[Records with scene code]
════════

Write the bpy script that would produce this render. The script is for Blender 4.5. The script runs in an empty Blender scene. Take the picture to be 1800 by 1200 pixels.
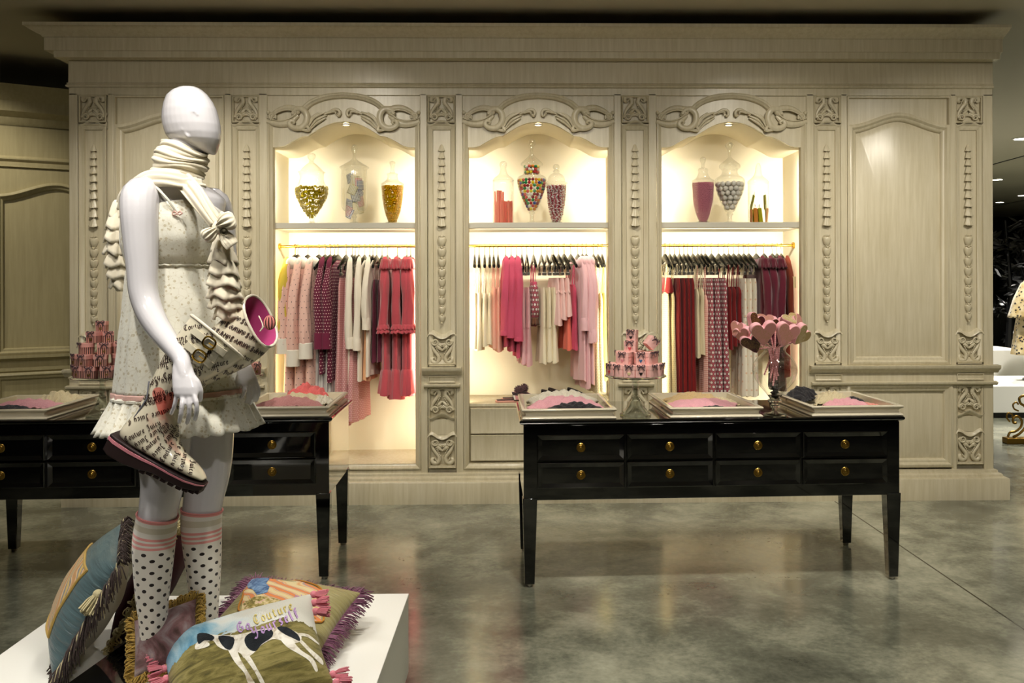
import bpy, bmesh, math, random
from mathutils import Vector, Matrix, noise
from mathutils.bvhtree import BVHTree
random.seed(7)
SC = bpy.context.scene
COL = SC.collection
PI = math.pi

# ------------------------------------------------------------------ camera
FPX, PX, PY = 1650.0, 950.0, 497.0
CAM_POS = Vector((0, -6.45, 1.5))
CAM_ROT = Matrix.Rotation(-math.atan(.021), 3, 'Z') @ Matrix.Rotation(PI/2, 3, 'X') @ Matrix.Rotation(-.003, 3, 'Z')
cd = bpy.data.cameras.new('camera')
cd.sensor_width = 36.0
cd.lens = FPX/1800*36
cd.shift_x = (900-PX)/1800
cd.shift_y = (PY-600)/1800
cd.clip_end = 200
cam = bpy.data.objects.new('camera', cd)
COL.objects.link(cam)
cam.matrix_world = Matrix.Translation(CAM_POS) @ CAM_ROT.to_4x4()
SC.camera = cam

def at(px, py, Y):
    d = CAM_ROT @ Vector(((px-PX)/FPX, -(py-PY)/FPX, -1))
    return CAM_POS + d*((Y-CAM_POS.y)/d.y)
def atz(px, py, Z):
    d = CAM_ROT @ Vector(((px-PX)/FPX, -(py-PY)/FPX, -1))
    return CAM_POS + d*((Z-CAM_POS.z)/d.z)

# ------------------------------------------------------------------ world, exposure
SC.view_settings.view_transform = 'Standard'
SC.view_settings.look = 'None'
SC.view_settings.gamma = 1
SC.view_settings.exposure = 0.18
SC.cycles.use_denoising = True
SC.cycles.max_bounces = 10
SC.cycles.transparent_max_bounces = 24
SC.cycles.sample_clamp_indirect = 4
SC.cycles.caustics_reflective = False
SC.cycles.caustics_refractive = False
w = bpy.data.worlds.new('world')
SC.world = w
w.use_nodes = True
w.node_tree.nodes['Background'].inputs[0].default_value = (1.0, .93, .78, 1)
w.node_tree.nodes['Background'].inputs[1].default_value = .10

# ------------------------------------------------------------------ shop ceiling lamps and added fill spots (out of frame, most in front of the panelling)
def spot(loc, target, power, angle=50, blend=.7, col=(1, .9, .74), size=.05):
    ld = bpy.data.lights.new('shop_and_fill_spot', 'SPOT')
    ld.energy = power; ld.color = col; ld.spot_size = math.radians(angle); ld.spot_blend = blend
    ld.shadow_soft_size = size
    o = bpy.data.objects.new('shop_and_fill_spot', ld)
    COL.objects.link(o)
    o.location = loc
    o.rotation_euler = (Vector(target)-Vector(loc)).to_track_quat('-Z', 'Y').to_euler()
    return o
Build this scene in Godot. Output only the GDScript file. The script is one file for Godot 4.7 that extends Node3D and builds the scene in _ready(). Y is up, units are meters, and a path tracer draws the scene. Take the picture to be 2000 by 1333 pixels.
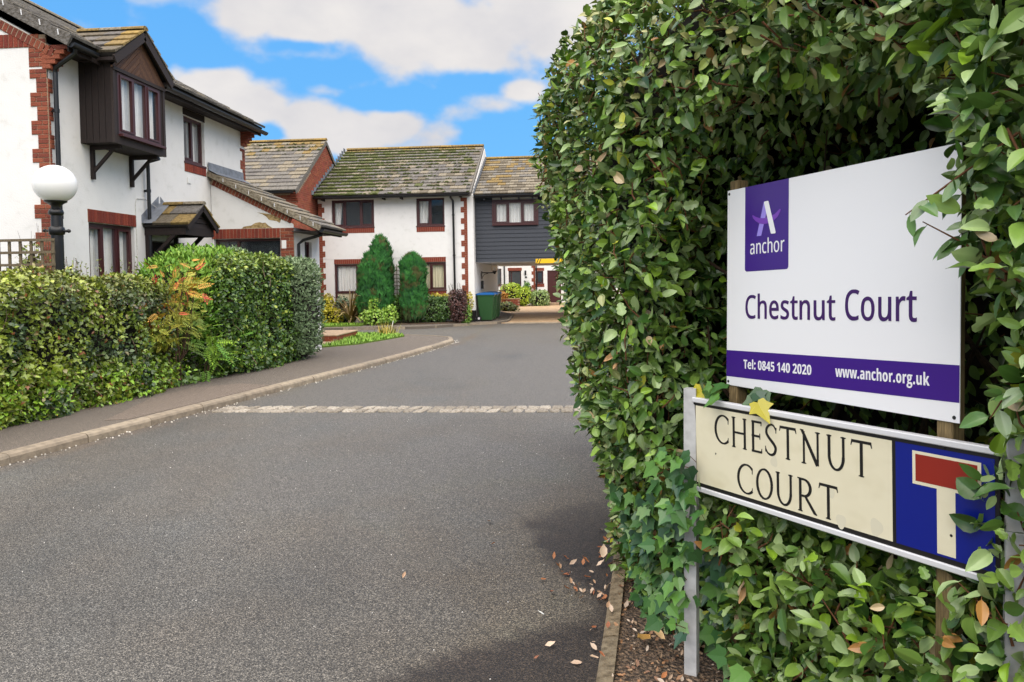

════════

The task: Restate the whole of the material word for word without the pictures.

Correct output:
Write the bpy script that would produce this render. The script is for Blender 4.5. The script runs in an empty Blender scene. Take the picture to be 1800 by 1200 pixels.
import bpy, bmesh, math, random
from mathutils import Vector, Matrix, noise
from mathutils.bvhtree import BVHTree
random.seed(7)
SC = bpy.context.scene
COL = SC.collection
PI = math.pi

# ------------------------------------------------------------------ camera
FPX, PX, PY = 1650.0, 950.0, 497.0
CAM_POS = Vector((0, -6.45, 1.5))
CAM_ROT = Matrix.Rotation(-math.atan(.021), 3, 'Z') @ Matrix.Rotation(PI/2, 3, 'X') @ Matrix.Rotation(-.003, 3, 'Z')
cd = bpy.data.cameras.new('camera')
cd.sensor_width = 36.0
cd.lens = FPX/1800*36
cd.shift_x = (900-PX)/1800
cd.shift_y = (PY-600)/1800
cd.clip_end = 200
cam = bpy.data.objects.new('camera', cd)
COL.objects.link(cam)
cam.matrix_world = Matrix.Translation(CAM_POS) @ CAM_ROT.to_4x4()
SC.camera = cam

def at(px, py, Y):
    d = CAM_ROT @ Vector(((px-PX)/FPX, -(py-PY)/FPX, -1))
    return CAM_POS + d*((Y-CAM_POS.y)/d.y)
def atz(px, py, Z):
    d = CAM_ROT @ Vector(((px-PX)/FPX, -(py-PY)/FPX, -1))
    return CAM_POS + d*((Z-CAM_POS.z)/d.z)

# ------------------------------------------------------------------ world, exposure
SC.view_settings.view_transform = 'Standard'
SC.view_settings.look = 'None'
SC.view_settings.gamma = 1
SC.view_settings.exposure = 0.18
SC.cycles.use_denoising = True
SC.cycles.max_bounces = 10
SC.cycles.transparent_max_bounces = 24
SC.cycles.sample_clamp_indirect = 4
SC.cycles.caustics_reflective = False
SC.cycles.caustics_refractive = False
w = bpy.data.worlds.new('world')
SC.world = w
w.use_nodes = True
w.node_tree.nodes['Background'].inputs[0].default_value = (1.0, .93, .78, 1)
w.node_tree.nodes['Background'].inputs[1].default_value = .10

# ------------------------------------------------------------------ shop ceiling lamps and added fill spots (out of frame, most in front of the panelling)
def spot(loc, target, power, angle=50, blend=.7, col=(1, .9, .74), size=.05):
    ld = bpy.data.lights.new('shop_and_fill_spot', 'SPOT')
    ld.energy = power; ld.color = col; ld.spot_size = math.radians(angle); ld.spot_blend = blend
    ld.shadow_soft_size = size
    o = bpy.data.objects.new('shop_and_fill_spot', ld)
    COL.objects.link(o)
    o.location = loc
    o.rotation_euler = (Vector(target)-Vector(loc)).to_track_quat('-Z', 'Y').to_euler()
    return o
Build this scene in Godot. Output only the GDScript file. The script is one file for Godot 4.7 that extends Node3D and builds the scene in _ready(). Y is up, units are meters, and a path tracer draws the scene. Take the picture to be 2000 by 1333 pixels.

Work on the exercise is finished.